Ante los gemidos y bamboleos de la maltrecha fragata, todos entraron en
pánico y el capitán —¡por fin!— dio orden de
abandonar la nave. Utilizando la balsa, por supuesto. Centenar y medio de hombres
y una mujer bajaron a la deplorable e inestable balsa —escasa de provisiones
y sin ningún sistema de dirección ni gobierno, con la mayor parte
de su “cubierta” siempre bajo el agua—, 17 permanecieron a bordo
y el resto se acomodó en las lanchas. La Machine
empezó a ser remolcada por los botes de la
Méduse.
Pronto los marinos de los botes se dieron cuenta que tratar de remolcar la balsa
era una labor titánica y poco práctica; empezaron a temer que los
desesperados sobrevivientes que trataban de salvar terminarían por
hundirlos a ellos mismos. Así que... ¡cortaron los cabos de arrastre
y dejaron a la balsa y a sus ocupantes a su propia suerte!
Todos los hombres de los botes, incluyendo al capitán, arribaron a salvo
a las costas de África.
En la balsa, la situación se deterioraba rápidamente: entre las
provisiones embarcadas había barricas que contenían vino en vez de
agua, estallaron peleas entre los oficiales y pasajeros en un bando y los
marinos y soldados en el otro, todos estaban permanentemente mojados... La
primera noche después de abandonados, murieron o se suicidaron 20 hombres.
El tiempo borrascoso empeoró y el único sitio seguro era el centro
de la balsa. Murieron decenas peleando por un lugar lejos de los bordes o porque
fueron arrastrados por el oleaje. Las raciones mermaban a grandes pasos; para el
cuarto día, quedaban tan sólo 67 con vida y algunos aún
estaban vivos porque recurrieron al canibalismo. A la semana, los más
fuertes arrojaban por la borda a los más débiles y a los heridos,
hasta que sobre La Machine —verdadera máquina
de muerte— quedaron apenas quince, los cuales fueron rescatados por el
Argus que los encontró por pura casualidad.
* * *
A los dos meses de la encalladura, De Chaumareys decidió recuperar el
oro que aún permanecía a bordo de la
Méduse y envió una expedición de
salvamento, la cual descubrió que la nave aún estaba intacta
—excepto los mástiles— y que 3 de los 17 permanecían con vida.
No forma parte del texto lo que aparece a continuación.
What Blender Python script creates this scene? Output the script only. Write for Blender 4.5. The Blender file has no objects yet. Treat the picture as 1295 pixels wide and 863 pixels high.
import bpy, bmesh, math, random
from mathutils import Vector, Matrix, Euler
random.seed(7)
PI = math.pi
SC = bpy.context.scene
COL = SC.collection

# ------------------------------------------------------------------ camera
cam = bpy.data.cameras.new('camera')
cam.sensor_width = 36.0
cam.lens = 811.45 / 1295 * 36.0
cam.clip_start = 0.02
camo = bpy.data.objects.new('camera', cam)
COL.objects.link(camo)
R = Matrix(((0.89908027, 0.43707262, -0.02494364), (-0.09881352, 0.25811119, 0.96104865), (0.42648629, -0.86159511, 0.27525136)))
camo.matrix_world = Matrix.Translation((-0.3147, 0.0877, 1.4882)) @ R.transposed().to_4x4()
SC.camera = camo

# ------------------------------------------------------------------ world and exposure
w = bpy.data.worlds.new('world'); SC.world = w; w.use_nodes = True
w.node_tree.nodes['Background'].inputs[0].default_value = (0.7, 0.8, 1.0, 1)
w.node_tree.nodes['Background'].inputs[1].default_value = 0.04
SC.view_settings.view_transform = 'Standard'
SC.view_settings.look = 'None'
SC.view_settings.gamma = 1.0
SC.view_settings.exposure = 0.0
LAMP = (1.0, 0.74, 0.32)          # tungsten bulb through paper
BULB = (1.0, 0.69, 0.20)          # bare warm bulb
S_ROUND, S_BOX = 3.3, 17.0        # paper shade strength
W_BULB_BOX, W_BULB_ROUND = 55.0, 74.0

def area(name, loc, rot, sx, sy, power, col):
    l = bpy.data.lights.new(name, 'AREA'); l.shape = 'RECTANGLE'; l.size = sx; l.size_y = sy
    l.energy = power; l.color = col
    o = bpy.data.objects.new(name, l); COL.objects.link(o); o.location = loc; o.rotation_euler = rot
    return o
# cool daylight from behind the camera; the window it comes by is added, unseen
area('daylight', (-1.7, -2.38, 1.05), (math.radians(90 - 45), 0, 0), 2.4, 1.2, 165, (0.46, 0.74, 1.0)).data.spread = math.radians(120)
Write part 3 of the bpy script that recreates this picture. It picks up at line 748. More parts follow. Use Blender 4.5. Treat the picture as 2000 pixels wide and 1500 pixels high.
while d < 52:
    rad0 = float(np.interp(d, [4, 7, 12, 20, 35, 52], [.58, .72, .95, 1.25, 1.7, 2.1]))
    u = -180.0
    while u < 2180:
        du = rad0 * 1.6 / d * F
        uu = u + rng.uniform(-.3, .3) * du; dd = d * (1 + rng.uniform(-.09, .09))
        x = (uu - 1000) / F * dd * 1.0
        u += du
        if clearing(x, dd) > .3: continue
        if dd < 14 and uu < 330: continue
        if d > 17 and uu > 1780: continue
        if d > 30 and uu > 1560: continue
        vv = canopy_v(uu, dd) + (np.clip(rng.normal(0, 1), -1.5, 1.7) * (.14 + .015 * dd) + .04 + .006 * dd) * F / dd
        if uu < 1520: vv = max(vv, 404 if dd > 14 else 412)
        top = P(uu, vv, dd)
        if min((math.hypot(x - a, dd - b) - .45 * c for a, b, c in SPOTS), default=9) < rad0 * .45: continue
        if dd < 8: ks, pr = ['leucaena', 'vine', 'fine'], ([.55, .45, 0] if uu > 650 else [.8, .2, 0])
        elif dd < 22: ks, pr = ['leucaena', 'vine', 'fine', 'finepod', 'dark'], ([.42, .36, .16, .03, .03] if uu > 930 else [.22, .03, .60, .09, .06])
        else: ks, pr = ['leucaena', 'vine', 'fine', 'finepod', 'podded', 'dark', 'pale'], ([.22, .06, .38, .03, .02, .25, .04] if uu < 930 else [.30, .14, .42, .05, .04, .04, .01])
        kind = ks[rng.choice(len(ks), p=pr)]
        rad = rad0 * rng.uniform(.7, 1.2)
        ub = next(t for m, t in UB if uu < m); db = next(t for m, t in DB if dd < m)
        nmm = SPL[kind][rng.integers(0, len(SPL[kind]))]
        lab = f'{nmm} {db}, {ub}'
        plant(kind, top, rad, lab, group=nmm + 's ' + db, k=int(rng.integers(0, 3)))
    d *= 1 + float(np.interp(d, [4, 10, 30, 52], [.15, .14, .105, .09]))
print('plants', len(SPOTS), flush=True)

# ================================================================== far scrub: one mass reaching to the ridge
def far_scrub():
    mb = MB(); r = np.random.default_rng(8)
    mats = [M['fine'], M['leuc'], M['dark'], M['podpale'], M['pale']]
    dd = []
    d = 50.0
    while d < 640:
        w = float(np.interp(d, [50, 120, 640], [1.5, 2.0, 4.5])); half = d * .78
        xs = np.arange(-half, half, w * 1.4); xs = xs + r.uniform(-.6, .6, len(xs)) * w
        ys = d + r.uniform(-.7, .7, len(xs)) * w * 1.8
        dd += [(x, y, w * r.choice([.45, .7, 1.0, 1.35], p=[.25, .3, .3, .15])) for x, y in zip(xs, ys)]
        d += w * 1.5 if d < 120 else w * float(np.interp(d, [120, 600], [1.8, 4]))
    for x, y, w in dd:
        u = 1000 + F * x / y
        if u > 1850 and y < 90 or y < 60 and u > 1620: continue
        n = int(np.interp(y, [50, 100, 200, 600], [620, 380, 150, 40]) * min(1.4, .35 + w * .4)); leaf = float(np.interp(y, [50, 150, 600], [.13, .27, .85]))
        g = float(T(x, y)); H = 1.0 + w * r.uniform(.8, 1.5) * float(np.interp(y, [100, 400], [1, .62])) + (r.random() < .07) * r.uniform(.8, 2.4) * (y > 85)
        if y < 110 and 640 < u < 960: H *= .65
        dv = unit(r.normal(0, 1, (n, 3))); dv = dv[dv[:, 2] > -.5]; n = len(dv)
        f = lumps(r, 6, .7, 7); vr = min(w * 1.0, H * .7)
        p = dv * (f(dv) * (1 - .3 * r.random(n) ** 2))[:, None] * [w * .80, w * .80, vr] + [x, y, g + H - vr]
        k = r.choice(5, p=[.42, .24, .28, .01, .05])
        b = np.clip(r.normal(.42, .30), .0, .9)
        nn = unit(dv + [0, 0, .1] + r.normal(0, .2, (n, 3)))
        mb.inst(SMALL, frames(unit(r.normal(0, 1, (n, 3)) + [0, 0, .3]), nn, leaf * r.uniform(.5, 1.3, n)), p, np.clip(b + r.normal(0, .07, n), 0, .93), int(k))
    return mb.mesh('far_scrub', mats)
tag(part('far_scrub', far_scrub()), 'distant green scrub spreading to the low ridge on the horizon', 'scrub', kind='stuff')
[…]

El sobreviviente cirujano de a bordo, Henri Savigny, envió a las
autoridades un recuento de los hechos. Afortunadamente (digo yo),
esta información se filtró al Journal des
débats, periódico anti-Borbón. El asunto llegó a
ser todo un escándalo en la política francesa y las autoridades
intentaron encubrirlo. Ante la corte marcial, en Port Rochefort en 1817, De
Chaumareys fue acusado de varios cargos: desde abandonar su escuadrón
hasta fallar en reflotar la fragata y dejar la balsa a su suerte. Sin embargo,
sólo fue condenado por incompetencia y ser complaciente en la
navegación y por abandonar la Méduse
antes que todos los pasajeros la hubiesen abandonado. Aunque este veredicto
acarreaba la pena de muerte, fue sentenciado a... ¡tres años de
prisión!
* * *
Lo acontecido en la balsa exacerbó las pasiones del público, hasta bautizar el accidente de la Méduse como uno de los naufragios más infames de la Era de la Vela. Fue inmortalizado cuando Théodore Géricault pintó su Le Radeau de la Méduse1, pintura que llegó a ser un ícono del Romanticismo Francés.